Task prompt: Render the material again word for word, skipping the pictures in it.

Data block:
_ _ _ _ _
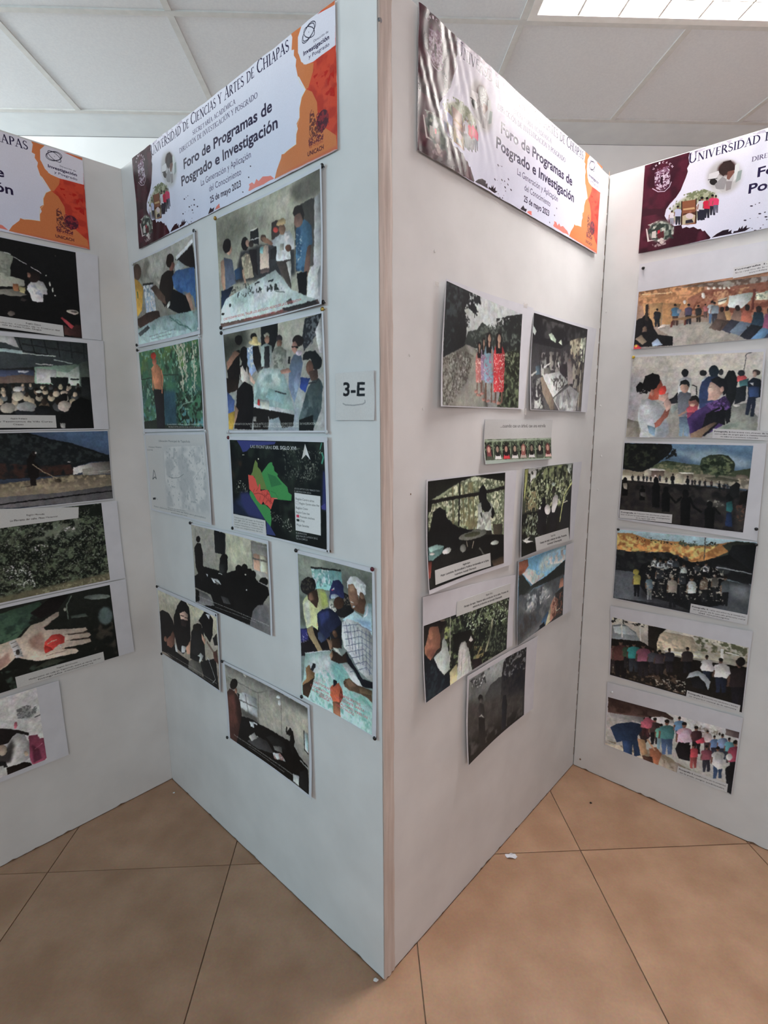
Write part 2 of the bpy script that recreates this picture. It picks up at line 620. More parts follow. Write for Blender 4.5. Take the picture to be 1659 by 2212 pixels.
GX, GY, GG = -0.7023, 1.0209, 0.6348
ceil = link('ceiling', box_mesh('ceiling', X0, X1, Y0, Y1 + .1, ZC + .2, ZC + .3), M_WALL)
tag(ceil, 'suspended ceiling of square white boards on a pale grid', kind='structure')
YB = GY + GG                                          # last grid line before the plain border
lamp_cells = {(2, -1), (3, -1)}
cme = box_mesh('ceiling_tile', .006, GG - .006, .006, GG - .006, .004, .016, .002)
cme.materials.append(M_CTILE)
for i in range(-5, 8):
    for j in range(-7, 1):
        if (i, j) in lamp_cells:
            continue
        x0, y0 = GX + i * GG, GY + j * GG
        if x0 < X0 or x0 + GG > X1 or y0 < Y0:
            continue
        o = bpy.data.objects.new('ceiling_tile', cme)
        COL.objects.link(o)
        o.parent = ceil
        o.location = (x0, y0, ZC)
for j in range(-7, 2):
    y = GY + j * GG
    if y < Y0: continue
    link('ceiling_rail', box_mesh('rail', X0, X1, y - .012, y + .012, ZC - .002, ZC + .03), M_RAIL, ceil)
for i in range(-5, 8):
    x = GX + i * GG
    if x < X0 or x > X1: continue
    for j in range(-7, 1):
        y = GY + j * GG
        if y < Y0 or (i == 3 and j == -1): continue
        link('cross_rail', box_mesh('cross_rail', x - .012, x + .012, y + .0125, y + GG - .0125, ZC - .0015, ZC + .03), M_RAIL, ceil)
link('ceiling_border', box_mesh('border', X0, X1, YB + .0125, Y1, ZC + .002, ZC + .03), M_BORDER, ceil)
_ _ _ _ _
Written answer:
Write part 2 of the bpy script that recreates this picture. It picks up at line 620. More parts follow. Write for Blender 4.5. Take the picture to be 1659 by 2212 pixels.
GX, GY, GG = -0.7023, 1.0209, 0.6348
ceil = link('ceiling', box_mesh('ceiling', X0, X1, Y0, Y1 + .1, ZC + .2, ZC + .3), M_WALL)
tag(ceil, 'suspended ceiling of square white boards on a pale grid', kind='structure')
YB = GY + GG                                          # last grid line before the plain border
lamp_cells = {(2, -1), (3, -1)}
cme = box_mesh('ceiling_tile', .006, GG - .006, .006, GG - .006, .004, .016, .002)
cme.materials.append(M_CTILE)
for i in range(-5, 8):
    for j in range(-7, 1):
        if (i, j) in lamp_cells:
            continue
        x0, y0 = GX + i * GG, GY + j * GG
        if x0 < X0 or x0 + GG > X1 or y0 < Y0:
            continue
        o = bpy.data.objects.new('ceiling_tile', cme)
        COL.objects.link(o)
        o.parent = ceil
        o.location = (x0, y0, ZC)
for j in range(-7, 2):
    y = GY + j * GG
    if y < Y0: continue
    link('ceiling_rail', box_mesh('rail', X0, X1, y - .012, y + .012, ZC - .002, ZC + .03), M_RAIL, ceil)
for i in range(-5, 8):
    x = GX + i * GG
    if x < X0 or x > X1: continue
    for j in range(-7, 1):
        y = GY + j * GG
        if y < Y0 or (i == 3 and j == -1): continue
        link('cross_rail', box_mesh('cross_rail', x - .012, x + .012, y + .0125, y + GG - .0125, ZC - .0015, ZC + .03), M_RAIL, ceil)
link('ceiling_border', box_mesh('border', X0, X1, YB + .0125, Y1, ZC + .002, ZC + .03), M_BORDER, ceil)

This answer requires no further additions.